### TASK OBJECTIVE
Set down each line of the data below exactly as it stands, dropping the pictures.

### INFORMATION SUPPLIED
____

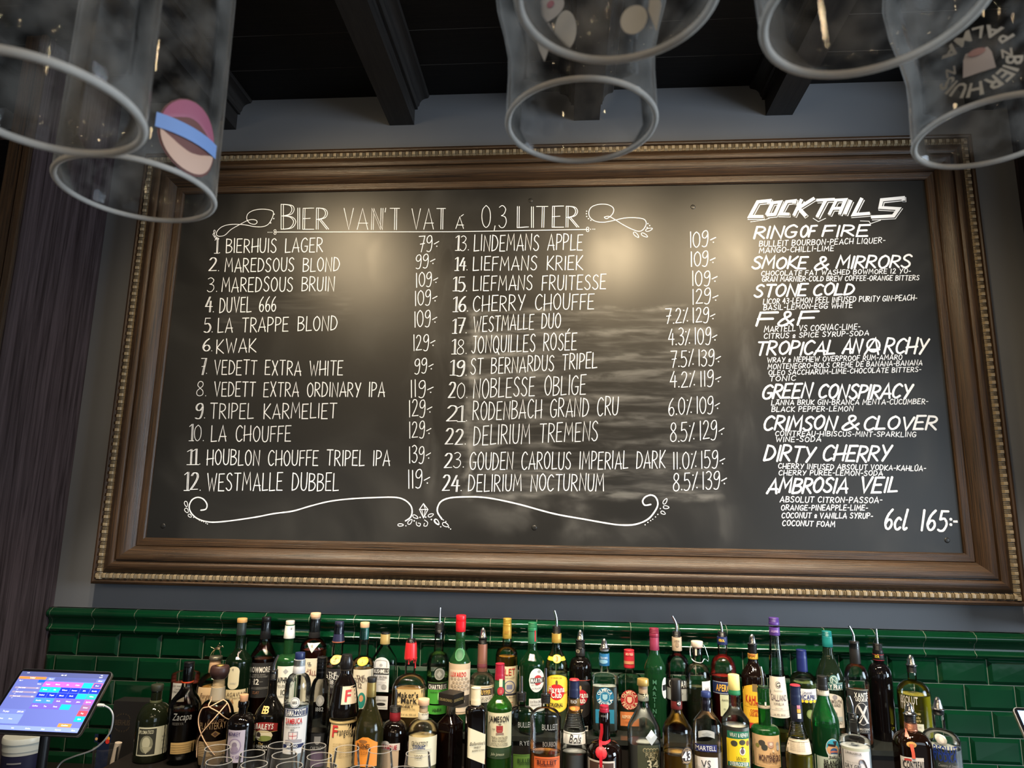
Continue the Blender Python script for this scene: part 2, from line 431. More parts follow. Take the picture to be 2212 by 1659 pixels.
allm = mth('ADD', mth('ADD', mth('ADD', mth('MULTIPLY', m1, 0.075), mth('ADD', mth('MULTIPLY', m6, 0.13), mth('MULTIPLY', m7, 0.16))), mth('MULTIPLY', m2, 0.06)), mth('ADD', mth('MULTIPLY', m3, 0.05), mth('ADD', mth('MULTIPLY', m4, 0.06), mth('MULTIPLY', m5, 0.06))))
allm = mth('ADD', allm, mth('MULTIPLY', ramp(cloud, 0.4, 0.8), 0.022))
mx = n.new('ShaderNodeMix'); mx.data_type = 'RGBA'
mx.inputs[6].default_value = (0.0095, 0.0095, 0.0095, 1); mx.inputs[7].default_value = (0.75, 0.75, 0.73, 1)
l.new(allm, mx.inputs[0]); l.new(mx.outputs[2], b.inputs['Base Color'])
l.new(ramp(cloud, 0.3, 0.7, 0.36, 0.43), b.inputs['Roughness']); b.inputs['Specular IOR Level'].default_value = 0.45
M_BOARD = m
mb = MB(); mb.box((BXL - 0.02, 0.0, BZ0 - 0.02), (BXR + 0.02, 0.0138, BZ1 + 0.02))
under(mb.build('board_panel', M_BOARD), board)
# screw plugs in the board
for k, (px, py) in enumerate(((352, 1136), (1154, 1140), (2046, 1167), (1146, 433), (1497, 447))):
    p = at_y(px, py, 0); mb = MB()
    mb.lathe([(0.009, 0.0), (0.0085, 0.0012), (0.006, 0.002)], 20)
    o = mb.build('screw_plug', M_BOARD, smooth=60); o.rotation_euler = (PI / 2, 0, 0); o.location = (p.x, 0.0003, p.z); under(o, board)
# frame: moulding profile as (distance outward from the opening, height off the wall)
FP = [(0, 0), (0, 0.006), (0.004, 0.011), (0.008, 0.012), (0.026, 0.013), (0.028, 0.010), (0.030, 0.016), (0.036, 0.022), (0.046, 0.033), (0.058, 0.041), (0.070, 0.044), (0.076, 0.043), (0.078, 0.036), (0.081, 0.036),
      (0.083, 0.045), (0.090, 0.050), (0.100, 0.051), (0.110, 0.047), (0.117, 0.042), (0.119, 0.036), (0.143, 0.036), (0.145, 0.043), (0.150, 0.045), (0.157, 0.042), (0.159, 0.036), (0.159, -0.0135), (0, -0.0135)]
M_GILT = plain('antique_gilt', (0.26, 0.205, 0.13), 0.45, 0.15)
def rail(side):
    horiz = side in ('t', 'b')
    A = BXL if horiz else BZ0; B = BXR if horiz else BZ1
    vs = []
    for end in (0, 1):
        for d, h in FP:
            along = (A - d) if end == 0 else (B + d)
            if side == 't': vs.append((along, -h, BZ1 + d))
            elif side == 'b': vs.append((along, -h, BZ0 - d))
            elif side == 'l': vs.append((BXL - d, -h, along))
            else: vs.append((BXR + d, -h, along))
    k = len(FP); mb = MB()
    mb.add(vs, [(i, (i + 1) % k, k + (i + 1) % k, k + i) for i in range(k)] + [tuple(range(k - 1, -1, -1)), tuple(range(k, 2 * k))])
    o = mb.build('frame_rail', M_OAK_X if horiz else M_OAK_Z, smooth=35); fix_normals(o); under(o, board)
    # gilt moulding: a lump and two fillets, repeated
    g = MB(); c = 0.131; lo = A - 0.142; hi = B + 0.142; cnt = round((hi - lo) / 0.0256); pitch = (hi - lo) / cnt
    def P(a, off, h):
        if side == 't': return (a, -h, BZ1 + c + off)
        if side == 'b': return (a, -h, BZ0 - c - off)
        if side == 'l': return (BXL - c - off, -h, a)
        return (BXR + c + off, -h, a)
    def strip(a0, a1, hmax, wd):
        rows = 5; vs = []
        for a in (a0, (a0 + a1) / 2, a1):
            e = 1.0 if a == (a0 + a1) / 2 else 0.9
            for j in range(rows):
                t = -1 + 2 * j / (rows - 1); vs.append(P(a, t * wd, 0.035 + (hmax * e) * (max(0, 1 - t ** 4)) ** 0.5))
        fs = []
        for i in range(2):
            for j in range(rows - 1): fs.append((i * rows + j, i * rows + j + 1, (i + 1) * rows + j + 1, (i + 1) * rows + j))
        fs += [tuple(range(rows)), tuple(range(2 * rows, 3 * rows))]
        g.add(vs, fs)
    strip(lo, hi, 0.003, 0.0112)
    for i in range(cnt):
        a = lo + i * pitch
        strip(a + 0.0005, a + 0.0120, 0.0125, 0.0115); strip(a + 0.0150, a + 0.0170, 0.0105, 0.011); strip(a + 0.0200, a + 0.0220, 0.0105, 0.011)
    o2 = g.build('gilt_moulding', M_GILT, smooth=50); fix_normals(o2); o2.parent = o; o2['label'] = 'gilded bead moulding'
    o2.location = (0, 0, 0)
for s_ in 'tblr': rail(s_)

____

### CORRECT ANSWER
Continue the Blender Python script for this scene: part 2, from line 431. More parts follow. Take the picture to be 2212 by 1659 pixels.
allm = mth('ADD', mth('ADD', mth('ADD', mth('MULTIPLY', m1, 0.075), mth('ADD', mth('MULTIPLY', m6, 0.13), mth('MULTIPLY', m7, 0.16))), mth('MULTIPLY', m2, 0.06)), mth('ADD', mth('MULTIPLY', m3, 0.05), mth('ADD', mth('MULTIPLY', m4, 0.06), mth('MULTIPLY', m5, 0.06))))
allm = mth('ADD', allm, mth('MULTIPLY', ramp(cloud, 0.4, 0.8), 0.022))
mx = n.new('ShaderNodeMix'); mx.data_type = 'RGBA'
mx.inputs[6].default_value = (0.0095, 0.0095, 0.0095, 1); mx.inputs[7].default_value = (0.75, 0.75, 0.73, 1)
l.new(allm, mx.inputs[0]); l.new(mx.outputs[2], b.inputs['Base Color'])
l.new(ramp(cloud, 0.3, 0.7, 0.36, 0.43), b.inputs['Roughness']); b.inputs['Specular IOR Level'].default_value = 0.45
M_BOARD = m
mb = MB(); mb.box((BXL - 0.02, 0.0, BZ0 - 0.02), (BXR + 0.02, 0.0138, BZ1 + 0.02))
under(mb.build('board_panel', M_BOARD), board)
# screw plugs in the board
for k, (px, py) in enumerate(((352, 1136), (1154, 1140), (2046, 1167), (1146, 433), (1497, 447))):
    p = at_y(px, py, 0); mb = MB()
    mb.lathe([(0.009, 0.0), (0.0085, 0.0012), (0.006, 0.002)], 20)
    o = mb.build('screw_plug', M_BOARD, smooth=60); o.rotation_euler = (PI / 2, 0, 0); o.location = (p.x, 0.0003, p.z); under(o, board)
# frame: moulding profile as (distance outward from the opening, height off the wall)
FP = [(0, 0), (0, 0.006), (0.004, 0.011), (0.008, 0.012), (0.026, 0.013), (0.028, 0.010), (0.030, 0.016), (0.036, 0.022), (0.046, 0.033), (0.058, 0.041), (0.070, 0.044), (0.076, 0.043), (0.078, 0.036), (0.081, 0.036),
      (0.083, 0.045), (0.090, 0.050), (0.100, 0.051), (0.110, 0.047), (0.117, 0.042), (0.119, 0.036), (0.143, 0.036), (0.145, 0.043), (0.150, 0.045), (0.157, 0.042), (0.159, 0.036), (0.159, -0.0135), (0, -0.0135)]
M_GILT = plain('antique_gilt', (0.26, 0.205, 0.13), 0.45, 0.15)
def rail(side):
    horiz = side in ('t', 'b')
    A = BXL if horiz else BZ0; B = BXR if horiz else BZ1
    vs = []
    for end in (0, 1):
        for d, h in FP:
            along = (A - d) if end == 0 else (B + d)
            if side == 't': vs.append((along, -h, BZ1 + d))
            elif side == 'b': vs.append((along, -h, BZ0 - d))
            elif side == 'l': vs.append((BXL - d, -h, along))
            else: vs.append((BXR + d, -h, along))
    k = len(FP); mb = MB()
    mb.add(vs, [(i, (i + 1) % k, k + (i + 1) % k, k + i) for i in range(k)] + [tuple(range(k - 1, -1, -1)), tuple(range(k, 2 * k))])
    o = mb.build('frame_rail', M_OAK_X if horiz else M_OAK_Z, smooth=35); fix_normals(o); under(o, board)
    # gilt moulding: a lump and two fillets, repeated
    g = MB(); c = 0.131; lo = A - 0.142; hi = B + 0.142; cnt = round((hi - lo) / 0.0256); pitch = (hi - lo) / cnt
    def P(a, off, h):
        if side == 't': return (a, -h, BZ1 + c + off)
        if side == 'b': return (a, -h, BZ0 - c - off)
        if side == 'l': return (BXL - c - off, -h, a)
        return (BXR + c + off, -h, a)
    def strip(a0, a1, hmax, wd):
        rows = 5; vs = []
        for a in (a0, (a0 + a1) / 2, a1):
            e = 1.0 if a == (a0 + a1) / 2 else 0.9
            for j in range(rows):
                t = -1 + 2 * j / (rows - 1); vs.append(P(a, t * wd, 0.035 + (hmax * e) * (max(0, 1 - t ** 4)) ** 0.5))
        fs = []
        for i in range(2):
            for j in range(rows - 1): fs.append((i * rows + j, i * rows + j + 1, (i + 1) * rows + j + 1, (i + 1) * rows + j))
        fs += [tuple(range(rows)), tuple(range(2 * rows, 3 * rows))]
        g.add(vs, fs)
    strip(lo, hi, 0.003, 0.0112)
    for i in range(cnt):
        a = lo + i * pitch
        strip(a + 0.0005, a + 0.0120, 0.0125, 0.0115); strip(a + 0.0150, a + 0.0170, 0.0105, 0.011); strip(a + 0.0200, a + 0.0220, 0.0105, 0.011)
    o2 = g.build('gilt_moulding', M_GILT, smooth=50); fix_normals(o2); o2.parent = o; o2['label'] = 'gilded bead moulding'
    o2.location = (0, 0, 0)
for s_ in 'tblr': rail(s_)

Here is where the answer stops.